Tanna of the second century; martyred (at the age of seventy) during the persecutions under Hadrian. At that time the government forbade, among other things, the ordination of rabbis, an infraction of the law being punished by the death of both ordainer and ordained and by the destruction of the city in which the ordination took place. Judah b. Baba nevertheless called together five—according to others, seven—disciples qualified for ordination, took them to a defile between Usha and Shefara'm, and duly ordained them. They were detected, and while his disciples, at his urging, fled, he, too old and feeble to flee, was slain by the Roman soldiery, who hurled 300 javelins at his body (Sanh. 14a). So great was the fear of the Romans that people did not dare even to praise him publicly.
In the Haggadah he not only appears as an authority, but is the subject of many sayings and legends. He was known as "the Ḥasid," and it is said that wherever the Talmud speaks of "the Ḥasid," either he or Judah b. Ilai is meant; he was considered by his contemporaries as perfectly stainless (B. Ḳ. 103b). From eight (or eighteen) years of age until his death he enjoyed little sleep; he fasted for twenty-six years in succession; and he defied the Emperor of Rome in his presence (Jellinek, "B. H." ii. 69; vi. 25 et seq. , 35).
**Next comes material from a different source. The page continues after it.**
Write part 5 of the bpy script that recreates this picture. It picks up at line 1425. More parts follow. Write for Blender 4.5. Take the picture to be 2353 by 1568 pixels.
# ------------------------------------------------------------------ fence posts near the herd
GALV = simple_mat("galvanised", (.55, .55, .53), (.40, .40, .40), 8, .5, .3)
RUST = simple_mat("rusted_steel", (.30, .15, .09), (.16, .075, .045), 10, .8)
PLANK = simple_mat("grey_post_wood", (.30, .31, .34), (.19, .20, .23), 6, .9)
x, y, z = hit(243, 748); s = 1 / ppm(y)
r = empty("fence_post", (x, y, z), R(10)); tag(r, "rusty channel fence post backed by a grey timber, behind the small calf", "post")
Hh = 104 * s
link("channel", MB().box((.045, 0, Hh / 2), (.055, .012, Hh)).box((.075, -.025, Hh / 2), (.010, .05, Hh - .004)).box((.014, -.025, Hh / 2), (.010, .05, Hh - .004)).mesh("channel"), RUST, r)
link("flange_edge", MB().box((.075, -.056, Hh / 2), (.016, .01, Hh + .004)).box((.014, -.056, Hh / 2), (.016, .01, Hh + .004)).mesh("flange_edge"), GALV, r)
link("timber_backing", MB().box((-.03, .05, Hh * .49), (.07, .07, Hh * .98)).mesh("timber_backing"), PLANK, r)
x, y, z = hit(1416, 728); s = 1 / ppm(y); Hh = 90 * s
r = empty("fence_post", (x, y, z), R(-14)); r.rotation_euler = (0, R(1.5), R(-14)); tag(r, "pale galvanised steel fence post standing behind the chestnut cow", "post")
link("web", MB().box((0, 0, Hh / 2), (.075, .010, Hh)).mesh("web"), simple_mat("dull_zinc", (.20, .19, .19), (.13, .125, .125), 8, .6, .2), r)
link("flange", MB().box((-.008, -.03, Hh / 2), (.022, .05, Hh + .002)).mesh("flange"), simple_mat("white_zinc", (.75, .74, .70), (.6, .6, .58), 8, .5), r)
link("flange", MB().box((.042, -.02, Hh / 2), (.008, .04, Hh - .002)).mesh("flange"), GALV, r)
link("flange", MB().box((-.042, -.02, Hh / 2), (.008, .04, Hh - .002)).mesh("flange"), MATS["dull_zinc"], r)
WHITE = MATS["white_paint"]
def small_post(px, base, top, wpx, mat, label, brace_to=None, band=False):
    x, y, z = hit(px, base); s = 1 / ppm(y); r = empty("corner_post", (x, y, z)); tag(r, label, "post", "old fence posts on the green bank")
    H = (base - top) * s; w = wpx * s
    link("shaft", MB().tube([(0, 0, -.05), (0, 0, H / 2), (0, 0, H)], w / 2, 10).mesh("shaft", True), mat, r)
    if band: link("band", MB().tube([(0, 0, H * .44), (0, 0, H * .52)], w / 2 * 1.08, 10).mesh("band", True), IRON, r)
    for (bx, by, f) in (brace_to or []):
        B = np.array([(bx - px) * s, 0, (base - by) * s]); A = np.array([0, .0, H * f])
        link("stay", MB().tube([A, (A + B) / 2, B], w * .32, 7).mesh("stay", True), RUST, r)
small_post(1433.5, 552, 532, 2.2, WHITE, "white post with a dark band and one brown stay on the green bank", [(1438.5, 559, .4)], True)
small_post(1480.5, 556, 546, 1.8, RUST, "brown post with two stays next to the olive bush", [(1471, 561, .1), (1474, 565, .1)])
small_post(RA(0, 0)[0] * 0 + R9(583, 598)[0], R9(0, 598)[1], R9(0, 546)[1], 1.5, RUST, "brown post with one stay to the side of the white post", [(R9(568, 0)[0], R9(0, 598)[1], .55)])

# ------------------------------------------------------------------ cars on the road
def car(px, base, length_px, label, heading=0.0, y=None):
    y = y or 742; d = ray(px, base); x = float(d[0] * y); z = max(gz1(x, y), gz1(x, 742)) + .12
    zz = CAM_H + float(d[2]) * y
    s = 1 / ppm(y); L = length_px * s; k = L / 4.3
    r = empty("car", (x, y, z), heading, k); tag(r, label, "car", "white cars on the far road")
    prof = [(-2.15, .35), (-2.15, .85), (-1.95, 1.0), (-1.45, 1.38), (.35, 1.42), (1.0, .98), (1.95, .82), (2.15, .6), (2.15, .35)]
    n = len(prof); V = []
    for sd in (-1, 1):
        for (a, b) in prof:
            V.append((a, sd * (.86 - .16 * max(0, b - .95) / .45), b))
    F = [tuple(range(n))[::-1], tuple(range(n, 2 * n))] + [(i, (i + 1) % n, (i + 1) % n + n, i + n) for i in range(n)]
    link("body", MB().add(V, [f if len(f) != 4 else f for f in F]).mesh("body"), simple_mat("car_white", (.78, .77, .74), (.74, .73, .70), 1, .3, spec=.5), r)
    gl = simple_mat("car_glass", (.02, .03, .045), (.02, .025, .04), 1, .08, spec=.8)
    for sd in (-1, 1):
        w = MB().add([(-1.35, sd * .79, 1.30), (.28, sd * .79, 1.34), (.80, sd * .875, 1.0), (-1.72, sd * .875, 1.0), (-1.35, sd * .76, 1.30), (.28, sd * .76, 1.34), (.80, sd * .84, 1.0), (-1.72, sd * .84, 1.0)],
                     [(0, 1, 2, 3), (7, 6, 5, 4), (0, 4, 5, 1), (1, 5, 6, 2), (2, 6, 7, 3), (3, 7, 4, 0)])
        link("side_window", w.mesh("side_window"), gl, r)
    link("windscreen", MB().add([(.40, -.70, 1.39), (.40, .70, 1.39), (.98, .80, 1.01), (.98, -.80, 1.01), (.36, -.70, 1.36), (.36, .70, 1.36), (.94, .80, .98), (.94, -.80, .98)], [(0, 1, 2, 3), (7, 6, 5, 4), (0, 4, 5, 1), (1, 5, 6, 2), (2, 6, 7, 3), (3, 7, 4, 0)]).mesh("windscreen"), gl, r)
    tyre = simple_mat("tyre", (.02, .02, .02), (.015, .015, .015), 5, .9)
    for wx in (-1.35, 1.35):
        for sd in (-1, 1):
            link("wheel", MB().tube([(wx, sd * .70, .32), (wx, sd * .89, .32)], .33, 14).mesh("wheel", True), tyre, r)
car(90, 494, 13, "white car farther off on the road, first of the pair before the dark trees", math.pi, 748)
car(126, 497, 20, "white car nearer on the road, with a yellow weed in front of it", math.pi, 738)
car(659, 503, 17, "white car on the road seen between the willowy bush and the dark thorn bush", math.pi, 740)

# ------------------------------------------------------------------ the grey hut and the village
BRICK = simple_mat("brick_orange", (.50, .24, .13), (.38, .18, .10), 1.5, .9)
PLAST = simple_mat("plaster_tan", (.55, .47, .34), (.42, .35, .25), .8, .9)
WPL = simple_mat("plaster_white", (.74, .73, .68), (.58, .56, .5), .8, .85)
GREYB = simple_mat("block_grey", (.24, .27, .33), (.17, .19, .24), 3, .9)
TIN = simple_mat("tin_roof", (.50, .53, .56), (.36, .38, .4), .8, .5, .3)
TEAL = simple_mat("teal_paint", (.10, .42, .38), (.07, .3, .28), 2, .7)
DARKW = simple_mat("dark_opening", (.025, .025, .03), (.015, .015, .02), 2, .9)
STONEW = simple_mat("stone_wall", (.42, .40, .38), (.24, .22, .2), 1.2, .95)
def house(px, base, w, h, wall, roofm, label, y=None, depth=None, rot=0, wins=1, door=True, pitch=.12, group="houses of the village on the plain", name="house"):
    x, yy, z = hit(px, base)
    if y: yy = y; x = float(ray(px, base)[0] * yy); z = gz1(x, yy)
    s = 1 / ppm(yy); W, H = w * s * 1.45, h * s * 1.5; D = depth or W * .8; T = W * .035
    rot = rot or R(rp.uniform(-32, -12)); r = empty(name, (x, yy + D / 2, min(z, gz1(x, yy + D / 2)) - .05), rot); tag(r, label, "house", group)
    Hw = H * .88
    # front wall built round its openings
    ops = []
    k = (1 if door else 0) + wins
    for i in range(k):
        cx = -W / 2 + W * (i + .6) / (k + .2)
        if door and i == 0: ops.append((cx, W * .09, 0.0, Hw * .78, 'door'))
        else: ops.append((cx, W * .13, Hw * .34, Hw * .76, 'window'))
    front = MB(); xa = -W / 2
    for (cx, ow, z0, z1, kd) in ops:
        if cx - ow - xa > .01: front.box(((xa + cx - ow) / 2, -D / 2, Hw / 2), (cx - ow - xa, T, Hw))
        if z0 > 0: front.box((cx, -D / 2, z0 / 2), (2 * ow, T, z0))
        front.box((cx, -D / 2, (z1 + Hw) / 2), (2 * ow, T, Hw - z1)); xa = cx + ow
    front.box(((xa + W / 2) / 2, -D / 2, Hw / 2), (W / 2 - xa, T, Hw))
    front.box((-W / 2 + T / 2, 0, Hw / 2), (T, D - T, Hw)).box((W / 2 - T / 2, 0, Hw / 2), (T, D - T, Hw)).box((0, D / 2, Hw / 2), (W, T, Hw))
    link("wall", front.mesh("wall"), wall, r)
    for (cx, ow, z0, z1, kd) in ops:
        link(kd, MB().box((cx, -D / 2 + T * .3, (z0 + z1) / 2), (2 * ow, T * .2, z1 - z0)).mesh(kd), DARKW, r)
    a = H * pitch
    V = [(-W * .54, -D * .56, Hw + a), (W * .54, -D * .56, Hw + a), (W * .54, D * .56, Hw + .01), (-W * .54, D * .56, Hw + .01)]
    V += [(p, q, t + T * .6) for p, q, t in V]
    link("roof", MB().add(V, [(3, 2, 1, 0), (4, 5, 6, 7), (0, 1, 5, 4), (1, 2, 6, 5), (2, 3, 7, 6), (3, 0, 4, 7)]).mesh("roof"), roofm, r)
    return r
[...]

In the Halakah, he was the author of some decisions; he also transmitted a number of important halakot ('Eduy. vi.), the most remarkable being that one witness to the death of the husband is sufficient to justify permitting the wife to marry again (Hamburger, "R. B. T." ii. 451). Akiba was his most powerful opponent in halakic disputes (Bacher, "Ag. Tan." i. 404).